As televisões continuam a fazer da minha filha Jéssica uma estrela dos ecrãs. Ela, que jaz morta e arrefece. A Mamã também actua, mas fugidiamente. Ninguém consegue capturar a sua alma fadista. E eu aqui, ruminando vinganças. A Joana Amaral Dias, filha do Menino Reboredo, foi ganhar o seu pedaço de dinheiro sujo à custa da minha filha Jéssica. Psicólogas e psicólogos, advogadas e advogadas, jornalistas venais ganham uns trocos à custa da minha filha Jéssica. Como não posso matá-los, choro. Estou mesmo a chorar. Morrem-me todas as filhas. Morrem-me todos os filhos. E eu sem forças para matar os matadores!

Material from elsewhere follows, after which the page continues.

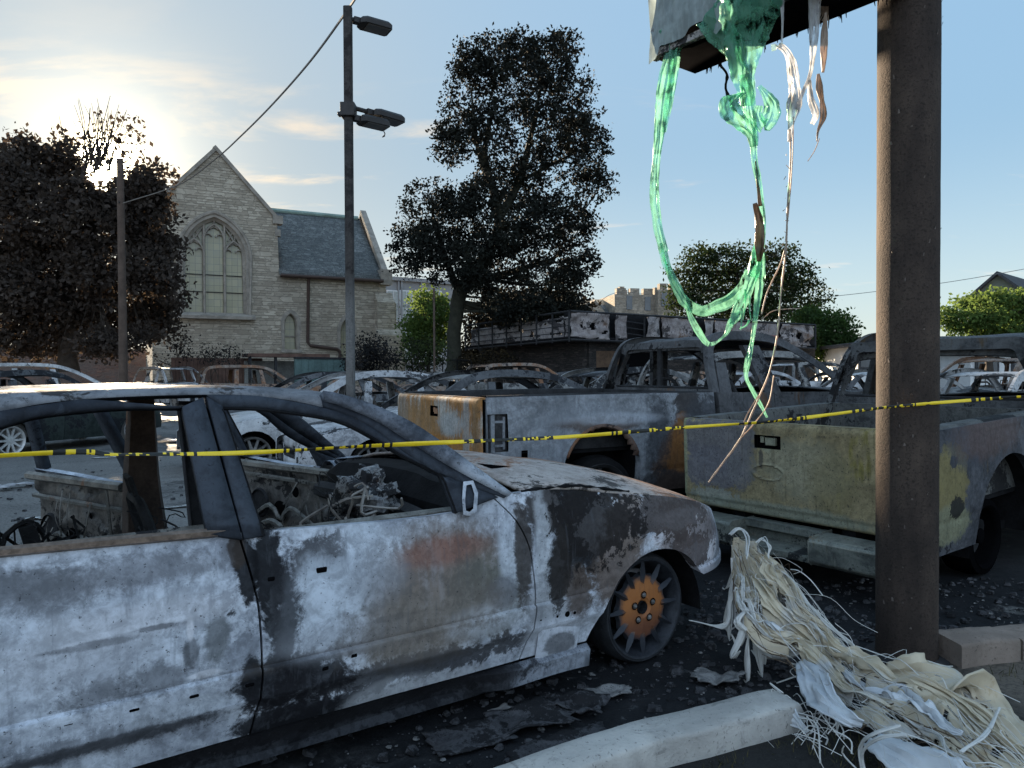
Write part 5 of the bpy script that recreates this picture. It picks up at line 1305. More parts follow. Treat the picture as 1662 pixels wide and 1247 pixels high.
# window frames, both sides
seam_t, seam_b = (-2.023, 1.333), (-1.951, .872)
gut = [(-3.62, .945), (-3.40, 1.055), (-3.0, 1.215), (-2.598, 1.305), (-2.38, 1.336), (-2.018, 1.343), (-1.791, 1.328), (-1.56, 1.274), (-1.421, 1.203), (-1.303, 1.102)]
apo = [(-1.60, 1.345), (-1.549, 1.336), (-1.428, 1.297), (-1.274, 1.225), (-1.148, 1.137), (-1.02, 1.035), (-.872, .916)]
apl = [(-1.60, 1.262 + .028), (-1.56, 1.276), (-1.421, 1.205), (-1.303, 1.104), (-1.20, 1.035), (-1.06, .965), (-.90, .900)]
apo_c, apl_c = curve([(x, z, 0) for x, z in apo], 24), curve([(x, z, 0) for x, z in apl], 24)
apm = [tuple(p.lerp(q, .58).to_2d()) for p, q in zip(apo_c, apl_c)]
for sgn in (-1, 1):
    dr = hparts[('door', -2.95, sgn)]; df = hparts[('door', -1.90, sgn)]
    g1 = [(-2.80, 1.268)] + [p for p in gut if -2.7 < p[0] <= -2.02]
    b = strip(g1, [(-2.73, 1.240), (-2.598, 1.262), (-2.494, 1.290), (-2.287, 1.306), (-2.085, 1.302)], hty, sgn, 24)
    b2 = strip([seam_t, seam_b], [(-2.092, 1.303), (-2.055, .90)], hty, sgn, 10); b.add(b2.V, b2.F)
    b2 = strip([(-2.80, 1.270), (-2.965, .925)], [(-2.722, 1.245), (-2.865, .925)], hty, sgn, 8); b.add(b2.V, b2.F)
    b.build('window_frame', H_FRAME, dr, solid=.035, off=0)
    b = strip([(-2.010, 1.335), (-1.943, .872)], [(-1.963, 1.300), (-1.881, .875)], hty, sgn, 10)
    b2 = strip([(-2.010, 1.341), (-1.9, 1.338), (-1.791, 1.326), (-1.56, 1.272), (-1.421, 1.201), (-1.303, 1.100), (-1.2, 1.03)], [(-1.963, 1.300), (-1.88, 1.298), (-1.792, 1.288), (-1.563, 1.243), (-1.424, 1.172), (-1.301, 1.088), (-1.172, 1.022)], hty, sgn, 26); b.add(b2.V, b2.F)
    b2 = strip([(-1.2, 1.03), (-1.06, .962), (-.93, .905)], [(-1.172, 1.024), (-1.152, .95), (-1.135, .868)], hty, sgn, 10); b.add(b2.V, b2.F)
    b.build('window_frame', H_FRAME, df, solid=.035, off=0)
    b = MB(); b.tube([(x, sgn * (hty(z) + .014), z) for x, z in [tuple(p.to_2d()) for p in curve([(x, z, 0) for x, z in [(-1.881, .878), (-1.955, 1.26), (-1.963, 1.294), (-1.93, 1.298), (-1.792, 1.285), (-1.563, 1.240), (-1.424, 1.169), (-1.301, 1.085), (-1.175, 1.018), (-1.152, .95), (-1.137, .87)]], 70)]], .006, 5); b.build('window_seal', M_SOOT, df)
    b = strip(apo, apm, hty, sgn, 22, dy=.012)
    b.build('pillar', H_FRAME if sgn > 0 else H_PIL, hero, solid=.05, off=0)
    b = strip([tuple(Vector(p) + (Vector(q) - Vector(p)) * .06) for p, q in zip(apm, apl_c and [tuple(q.to_2d()) for q in apl_c])], [tuple(q.to_2d()) for q in apl_c], hty, sgn, 22, dy=.0)
    b.build('pillar_frame', H_FRAME, hero, solid=.035, off=0)
    b = MB(); b.tube([(x, sgn * (hty(z) + .010), z) for x, z in [tuple(p.to_2d()) for p in curve([(x, z, 0) for x, z in gut], 60)] if x < -1.5], .0055, 5); b.build('gutter_seal', M_HOLE, hero)
    # rear quarter roof pillar
    b = strip([(-2.81, 1.270), (-3.0, 1.213), (-3.25, 1.125), (-3.62, .945)], [(-2.82, 1.25), (-2.89, 1.10), (-2.94, 1.0), (-2.98, .93)], hty, sgn, 12); b.build('rear_pillar', H_FRAME, hero, solid=.04)
    # inner centre post
    b = MB(); rows = []
    for k in range(9):
        s_ = k / 8; z = .28 + (1.30 - .28) * s_; yy = sgn * (hty(z) - .09); w0 = .15 - .095 * s_ ** .6 if s_ > .3 else .15 - .06 * s_ / .3 * .8; xc = -1.97 - .06 * s_
        rows.append([(xc - w0, yy, z), (xc - w0 * .8, yy - sgn * .05, z), (xc + w0 * .8, yy - sgn * .05, z), (xc + w0, yy, z)])
    b.grid(rows); b.build('centre_post', plain('rusty_post', (.065, .045, .036), .8, .1, .5, 8, .5) if sgn > 0 and 'rusty_post' not in bpy.data.materials else bpy.data.materials.get('rusty_post', M_CHAR), hero, solid=.01)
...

À minha filha Jéssica deixo esta trova do poeta Sungwangongo Malaquias:
O ninho do kachinjonjo
Da aldeia de nossos avós
partimos deixando os mortos
e as lavras onde com as mãos
plantámos tanta abundância:
Corremos livres para as luzes
no voo cego da borboleta.
Na correria pelos mundos
te perdi clamei chorei sofri.
A morte ainda não chegou
o sofrimento continua a doer
Ame syafile
ongongo sya malele.
No regresso os meus olhos
apenas avistaram ruínas
e as lágrimas que choraram
nunca chegaram aos corações
dos justos e piedosos
secaram nos sulcos fundos da agonia.
A morte ainda não chegou
o sofrimento continua a doer
Ame syafile
Ongongo sya malele.
A casa onde nos demos
tanto sonhamos e amamos
está tão arruinada como a infância
que jaz nos escombros
da fugaz felicidade do beijo
que num dia de pássaros de fogo
fez de nós amantes deslumbrados.
A morte ainda não chegou
o sofrimento continua a doer
Ame syafile
Ongongo sya malele
Nas ruínas da nossa casa
nasceu grandiosa árvore
na copa faz ninho o kachinjonjo
que voa desesperado
à procura da flor que foste
do néctar que nos jardins espargiste.
nem Suku seria tão perfeito
a transformar escombros em ninhos.
A morte ainda não chegou
o sofrimento continua a doer
Ame syafile
Ongongo sya malele
Percorremos de mãos dadas
os mundos para além do saudoso Cassai
mas regressei só e sem olhos para ver
o mundo que nos nasceu
a casa que nos uniu a Lua que nos despiu:
Kalunga wanjivala! Kalunga wanjivala!
A morte não me quer! A morte não me quer!